# Given information
'''
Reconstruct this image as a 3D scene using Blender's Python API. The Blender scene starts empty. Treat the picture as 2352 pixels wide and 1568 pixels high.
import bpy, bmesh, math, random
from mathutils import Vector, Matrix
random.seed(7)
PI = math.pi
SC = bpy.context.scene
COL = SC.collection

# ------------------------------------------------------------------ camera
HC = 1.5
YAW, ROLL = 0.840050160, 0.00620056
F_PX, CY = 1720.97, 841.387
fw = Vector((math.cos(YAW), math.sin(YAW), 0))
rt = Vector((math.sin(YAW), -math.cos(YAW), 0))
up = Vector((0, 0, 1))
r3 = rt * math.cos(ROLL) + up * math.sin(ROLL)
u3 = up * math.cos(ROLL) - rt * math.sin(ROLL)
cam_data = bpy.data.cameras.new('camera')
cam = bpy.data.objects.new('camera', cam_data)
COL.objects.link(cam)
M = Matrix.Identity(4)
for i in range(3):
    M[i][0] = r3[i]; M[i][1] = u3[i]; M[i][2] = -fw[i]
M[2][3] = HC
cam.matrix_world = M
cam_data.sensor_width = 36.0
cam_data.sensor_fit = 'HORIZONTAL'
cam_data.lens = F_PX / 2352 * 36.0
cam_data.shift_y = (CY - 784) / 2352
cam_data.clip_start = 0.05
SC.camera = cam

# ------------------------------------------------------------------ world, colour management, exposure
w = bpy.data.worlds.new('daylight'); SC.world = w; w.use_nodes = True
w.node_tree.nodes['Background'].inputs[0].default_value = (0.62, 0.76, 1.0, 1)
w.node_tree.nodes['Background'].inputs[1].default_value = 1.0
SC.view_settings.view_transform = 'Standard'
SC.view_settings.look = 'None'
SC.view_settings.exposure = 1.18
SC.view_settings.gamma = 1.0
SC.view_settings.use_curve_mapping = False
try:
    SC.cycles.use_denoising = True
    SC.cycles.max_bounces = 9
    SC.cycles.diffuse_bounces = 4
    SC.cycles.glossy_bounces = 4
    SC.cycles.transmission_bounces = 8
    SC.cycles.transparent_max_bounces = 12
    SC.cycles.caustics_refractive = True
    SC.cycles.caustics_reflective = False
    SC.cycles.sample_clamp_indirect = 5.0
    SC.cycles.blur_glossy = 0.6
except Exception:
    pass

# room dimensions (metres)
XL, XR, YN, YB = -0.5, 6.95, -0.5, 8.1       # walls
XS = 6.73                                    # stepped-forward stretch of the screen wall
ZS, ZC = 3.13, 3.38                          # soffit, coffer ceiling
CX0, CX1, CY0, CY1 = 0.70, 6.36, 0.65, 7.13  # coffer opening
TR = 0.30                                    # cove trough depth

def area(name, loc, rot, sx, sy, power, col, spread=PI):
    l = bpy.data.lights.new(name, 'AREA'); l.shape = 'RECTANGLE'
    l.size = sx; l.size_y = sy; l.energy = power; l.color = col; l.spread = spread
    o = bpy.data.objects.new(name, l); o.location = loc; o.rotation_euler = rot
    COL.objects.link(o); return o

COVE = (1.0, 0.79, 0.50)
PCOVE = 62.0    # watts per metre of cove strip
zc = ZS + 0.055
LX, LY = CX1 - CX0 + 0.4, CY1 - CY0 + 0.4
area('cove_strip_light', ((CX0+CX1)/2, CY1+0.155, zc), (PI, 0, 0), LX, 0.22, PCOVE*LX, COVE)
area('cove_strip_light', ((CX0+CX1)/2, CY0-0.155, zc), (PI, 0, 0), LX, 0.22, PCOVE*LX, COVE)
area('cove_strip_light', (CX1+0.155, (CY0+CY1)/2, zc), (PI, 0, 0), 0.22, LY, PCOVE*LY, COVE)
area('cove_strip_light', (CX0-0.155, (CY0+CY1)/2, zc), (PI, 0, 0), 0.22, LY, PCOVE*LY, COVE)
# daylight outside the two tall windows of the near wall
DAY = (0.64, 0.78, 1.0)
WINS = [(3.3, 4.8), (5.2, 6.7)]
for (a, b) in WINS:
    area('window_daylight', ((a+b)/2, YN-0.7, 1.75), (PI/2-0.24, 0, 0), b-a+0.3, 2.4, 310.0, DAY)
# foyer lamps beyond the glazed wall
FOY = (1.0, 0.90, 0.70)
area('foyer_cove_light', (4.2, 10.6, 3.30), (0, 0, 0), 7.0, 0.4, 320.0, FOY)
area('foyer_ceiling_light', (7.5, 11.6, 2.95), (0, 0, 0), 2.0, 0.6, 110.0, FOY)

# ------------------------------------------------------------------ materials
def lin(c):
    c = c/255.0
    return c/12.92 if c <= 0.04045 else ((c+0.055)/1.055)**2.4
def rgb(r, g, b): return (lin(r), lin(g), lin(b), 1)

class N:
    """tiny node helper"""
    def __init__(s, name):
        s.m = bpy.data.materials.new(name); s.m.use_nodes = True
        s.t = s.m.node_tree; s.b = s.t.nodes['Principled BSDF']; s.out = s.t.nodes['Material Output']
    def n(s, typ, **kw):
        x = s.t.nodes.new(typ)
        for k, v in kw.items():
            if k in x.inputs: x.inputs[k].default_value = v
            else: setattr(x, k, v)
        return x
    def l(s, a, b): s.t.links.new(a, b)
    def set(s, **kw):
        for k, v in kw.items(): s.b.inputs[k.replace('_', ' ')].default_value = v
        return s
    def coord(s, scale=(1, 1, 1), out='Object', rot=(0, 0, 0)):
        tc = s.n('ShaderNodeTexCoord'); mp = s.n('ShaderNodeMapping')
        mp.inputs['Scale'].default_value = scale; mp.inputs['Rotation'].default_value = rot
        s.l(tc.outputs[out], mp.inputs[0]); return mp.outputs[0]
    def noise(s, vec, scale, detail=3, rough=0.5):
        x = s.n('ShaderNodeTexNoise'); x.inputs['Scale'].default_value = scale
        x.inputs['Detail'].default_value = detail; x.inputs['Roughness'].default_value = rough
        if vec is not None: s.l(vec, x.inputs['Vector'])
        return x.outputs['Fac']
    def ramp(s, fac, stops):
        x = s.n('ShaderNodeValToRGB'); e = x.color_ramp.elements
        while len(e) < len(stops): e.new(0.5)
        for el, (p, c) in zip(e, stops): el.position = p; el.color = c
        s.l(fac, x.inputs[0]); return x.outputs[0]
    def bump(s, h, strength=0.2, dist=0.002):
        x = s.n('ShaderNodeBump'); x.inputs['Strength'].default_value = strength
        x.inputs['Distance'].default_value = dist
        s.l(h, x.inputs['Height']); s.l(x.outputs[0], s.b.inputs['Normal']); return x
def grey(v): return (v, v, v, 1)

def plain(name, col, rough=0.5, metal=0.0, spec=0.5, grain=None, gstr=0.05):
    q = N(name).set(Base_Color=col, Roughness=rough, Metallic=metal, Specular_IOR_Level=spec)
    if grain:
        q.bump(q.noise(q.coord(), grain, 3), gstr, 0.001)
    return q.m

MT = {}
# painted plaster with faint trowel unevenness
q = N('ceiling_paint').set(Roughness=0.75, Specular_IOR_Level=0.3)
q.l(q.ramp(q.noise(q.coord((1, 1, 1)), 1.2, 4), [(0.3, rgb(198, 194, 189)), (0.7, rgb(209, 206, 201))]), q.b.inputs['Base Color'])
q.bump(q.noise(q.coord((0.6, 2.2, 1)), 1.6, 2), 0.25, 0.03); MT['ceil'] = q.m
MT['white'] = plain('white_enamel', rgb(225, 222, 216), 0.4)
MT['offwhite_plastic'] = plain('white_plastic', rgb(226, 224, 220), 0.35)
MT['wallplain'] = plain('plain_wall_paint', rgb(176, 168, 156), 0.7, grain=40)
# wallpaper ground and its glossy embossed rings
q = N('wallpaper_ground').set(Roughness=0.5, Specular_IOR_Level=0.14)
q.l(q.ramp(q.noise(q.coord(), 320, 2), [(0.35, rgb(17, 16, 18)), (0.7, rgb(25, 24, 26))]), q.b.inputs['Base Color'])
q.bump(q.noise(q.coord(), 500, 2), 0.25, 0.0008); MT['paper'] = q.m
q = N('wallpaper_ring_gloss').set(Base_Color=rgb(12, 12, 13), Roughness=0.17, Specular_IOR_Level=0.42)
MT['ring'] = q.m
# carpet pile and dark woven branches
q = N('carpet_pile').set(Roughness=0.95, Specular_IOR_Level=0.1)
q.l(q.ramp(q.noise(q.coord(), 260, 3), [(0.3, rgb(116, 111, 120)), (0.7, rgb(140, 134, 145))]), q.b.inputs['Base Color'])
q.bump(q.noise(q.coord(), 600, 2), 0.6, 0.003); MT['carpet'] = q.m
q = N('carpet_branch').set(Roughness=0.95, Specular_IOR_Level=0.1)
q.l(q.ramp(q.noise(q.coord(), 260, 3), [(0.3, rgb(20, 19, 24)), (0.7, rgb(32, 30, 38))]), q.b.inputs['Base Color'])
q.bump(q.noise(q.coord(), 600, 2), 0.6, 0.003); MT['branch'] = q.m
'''
# Problem requirements
Your output must be the lines of the material above, from the first through the line that contains "COL = SC.collection", copied exactly. Include both endpoints and nothing else.

# Answer to the problem
Reconstruct this image as a 3D scene using Blender's Python API. The Blender scene starts empty. Treat the picture as 2352 pixels wide and 1568 pixels high.
import bpy, bmesh, math, random
from mathutils import Vector, Matrix
random.seed(7)
PI = math.pi
SC = bpy.context.scene
COL = SC.collection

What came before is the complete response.